Accelerating FPGA Prototyping through Predictive Model-Based HLS Design Space Exploration

One of the advantages of High-Level Synthesis (HLS), also called C-based VLSI-design, over traditional RT-level VLSI design flows, is that multiple micro-architectures of unique area vs. performance can be automatically generated by setting different synthesis options, typically in the form of synthesis directives specified as pragmas in the source code. This design space exploration (DSE) is very time-consuming and can easily take multiple days for complex designs.
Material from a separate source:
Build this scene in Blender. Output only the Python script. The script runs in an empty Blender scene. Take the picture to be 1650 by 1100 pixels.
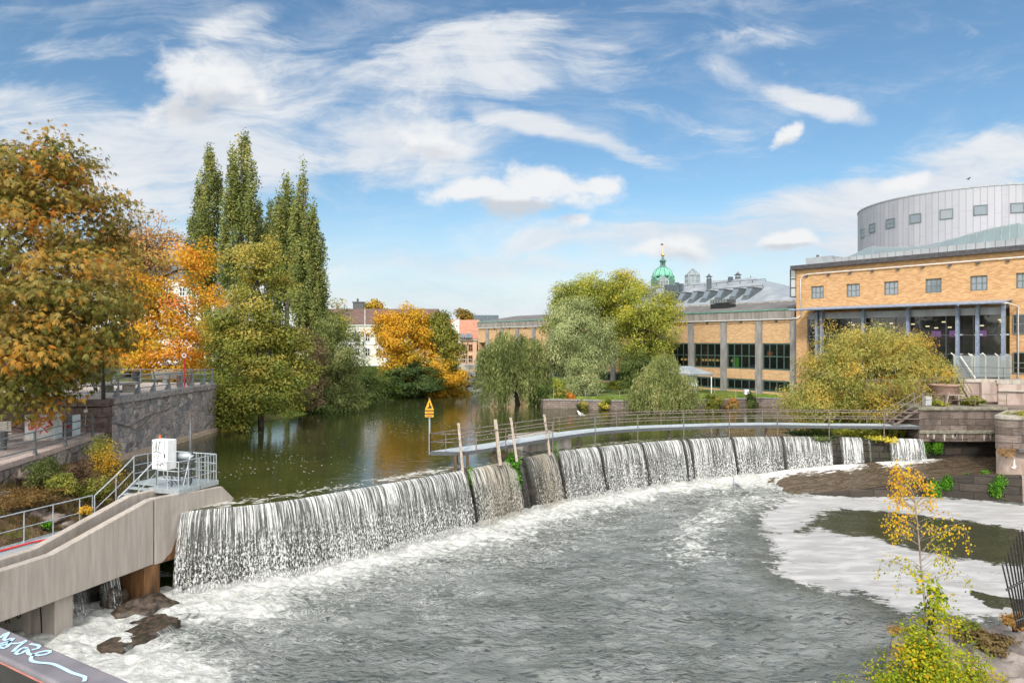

At the same time, and because of the complexity in designing large ASICs, verification teams now routinely make use of emulation and prototyping to test the circuit before the silicon is taped out. This also allows the embedded software designers to start their work earlier in the design process and thus, further reducing the Turn-Around-Times (TAT). In this work, we present a method to automatically re-optimize ASIC designs specified as behavioral descriptions for HLS to FPGAs for emulation and prototyping, based on the observation that synthesis directives that lead to efficient micro-architectures for ASICs, do not directly translate into optimal micro-architectures in FPGAs. This implies that the HLS DSE process would have to be completely repeated for the target FPGA. To avoid this, this work presents a predictive model-based method that takes as inputs the results of an ASIC HLS DSE and automatically, without the need to re-explore the behavioral description, finds the Pareto-optimal micro-architectures for the target FPGA. Experimental results comparing our predictive-model based method vs. completely re-exploring the search space show that our proposed method works well.